Pośmiertny album D'Angelo nadchodzi. Przyjaciel gwiazdy zapowiada płytę

Śmierć Michaela Eugene’a Archera, znanego pod pseudonimem D’Angelo, w październiku 2025 roku była wyjątkowo przykrą wiadomością dla fanów soulu i R&B. Okazuje się jednak, że pośmiertny album artysty może niebawem trafić do premiery, co zapowiada jego przyjaciel oraz wieloletni współpracownik - Questlove.

Pośmiertny album D'Angelo nadchodzi. Przyjaciel gwiazdy zapowiada płytę

Pośmiertna płyta D'Angelo nadchodzi.

Foto: Pat Johnson/Associated Press/East News

D’Angelo odszedł w wieku 51 lat po długiej walce z rakiem trzustki. Muzyk pozostawił po sobie dorobek składający się z trzech przełomowych dla soulu i R&B albumów: "Brown Sugar" z 1995 roku, "Voodoo" z 2000 roku oraz "Black Messiah" z 2014 roku. Wiadomo, że przez ostatnie lata pracował nad nową muzyką - nagraniami, które nie ujrzały światła dziennego z powodu jego pogarszającego się stanu zdrowia. Teraz jego przyjaciel i wieloletni współpracownik, Questlove, ujawnił, że płyta z nieopublikowanymi utworami artysty ukaże się pośmiertnie, a nawet zdradził pierwsze szczegóły projektu.

Pożegnalna płyta D’Angelo. Przyjaciel zapowiada wydawnictwo

O potencjalnym czwartym albumie D’Angelo Questlove opowiedział podczas gali Rock & Roll Hall of Fame, która odbyła się 8 listopada 2025 roku. Zapytany o przyszłość nieopublikowanej muzyki, odpowiedział tajemniczo, sugerując, że prace nad wydawnictwem już trwają.

- Wkrótce dowiecie się więcej - zapowiedział.

Współpracownik D’Angelo został również poproszony o wskazanie kierunku brzmieniowego, jaki miałaby przyjąć ta płyta. Okazuje się, że materiał posiada już spójny kształt artystyczny.

Posłuchaj audycji Trójki:

Tak ma brzmieć pośmiertny album D’Angelo.
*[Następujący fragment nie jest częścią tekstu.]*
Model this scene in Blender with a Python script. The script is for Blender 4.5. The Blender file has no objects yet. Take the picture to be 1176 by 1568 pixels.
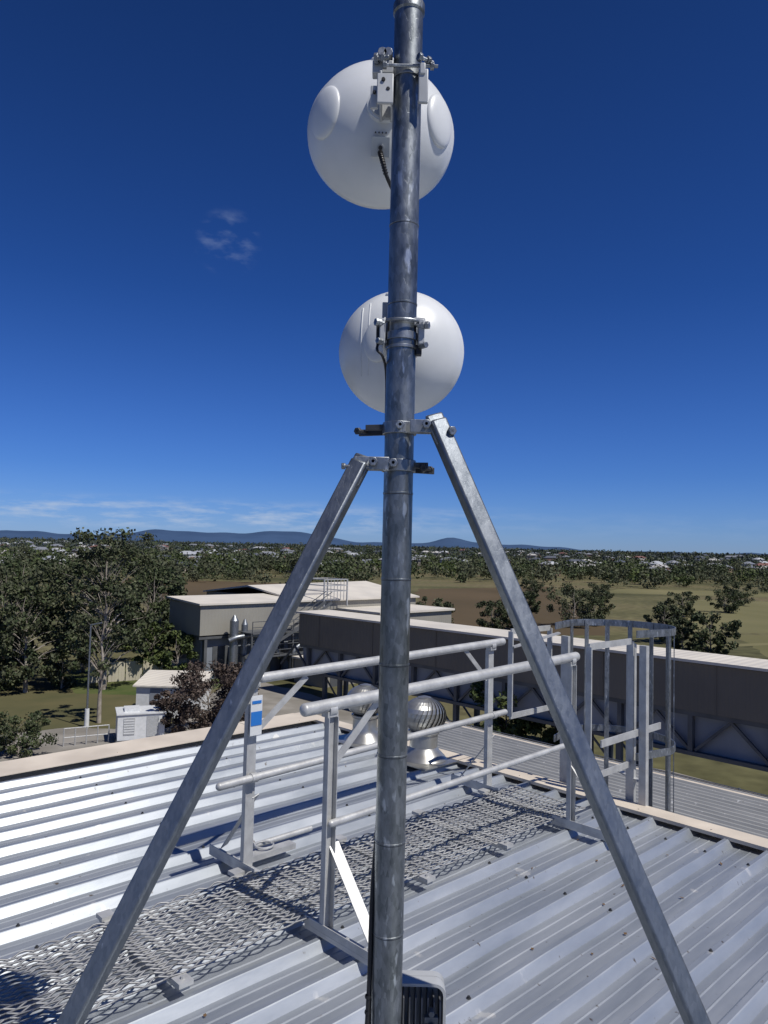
import bpy, math, random
import numpy as np
from mathutils import Vector, Matrix, Quaternion
random.seed(7); rng=np.random.default_rng(11)
S=bpy.context.scene
HC=1.7; GZ=-10.2
AZ=math.radians(46)
A=Vector((math.sin(AZ),math.cos(AZ),0)); B=Vector((-math.cos(AZ),math.sin(AZ),0)); Zv=Vector((0,0,1))
def W(a,b,z=0): return A*a+B*b+Zv*z

# ---------------------------------------------------------------- materials
def mat(name,base,rough=.6,metal=0.,c2=None,scale=5.,detail=6,lo=.35,hi=.65,bump=0.,bscale=None,spec=.5,stretch=None,coord='Object'):
    m=bpy.data.materials.new(name); m.use_nodes=True; nt=m.node_tree; N=nt.nodes; L=nt.links
    p=N['Principled BSDF']; p.inputs['Base Color'].default_value=(*base,1); p.inputs['Roughness'].default_value=rough
    p.inputs['Metallic'].default_value=metal; p.inputs['Specular IOR Level'].default_value=spec
    tc=N.new('ShaderNodeTexCoord'); vec=tc.outputs[coord]
    if stretch:
        mp=N.new('ShaderNodeMapping'); mp.inputs['Scale'].default_value=stretch; L.new(vec,mp.inputs['Vector']); vec=mp.outputs[0]
    if c2 is not None:
        n=N.new('ShaderNodeTexNoise'); n.inputs['Scale'].default_value=scale; n.inputs['Detail'].default_value=detail
        L.new(vec,n.inputs['Vector'])
        r=N.new('ShaderNodeValToRGB'); r.color_ramp.elements[0].position=lo; r.color_ramp.elements[1].position=hi
        r.color_ramp.elements[0].color=(*base,1); r.color_ramp.elements[1].color=(*c2,1)
        L.new(n.outputs['Fac'],r.inputs[0]); L.new(r.outputs[0],p.inputs['Base Color'])
    if bump:
        n2=N.new('ShaderNodeTexNoise'); n2.inputs['Scale'].default_value=bscale or scale*4; n2.inputs['Detail'].default_value=5
        L.new(vec,n2.inputs['Vector'])
        b=N.new('ShaderNodeBump'); b.inputs['Strength'].default_value=bump; b.inputs['Distance'].default_value=.02
        L.new(n2.outputs['Fac'],b.inputs['Height']); L.new(b.outputs[0],p.inputs['Normal'])
    return m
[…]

Znamy pierwsze szczegóły

Jak tłumaczy Questlove, nie ujawniając jeszcze zbyt wielu detali, pośmiertny album D’Angelo będzie stylistycznie nawiązywał do jego wcześniejszych wydawnictw; łącząc hołd dla klasyków soulu i funkowego dziedzictwa z wizjonerskim podejściem do nowoczesnych brzmień.

- To zawsze była muzyka inspirowana przeszłością, ale jednocześnie wybiegająca w przyszłość  i ten album też będzie dokładnie taki - podkreśla Questlove.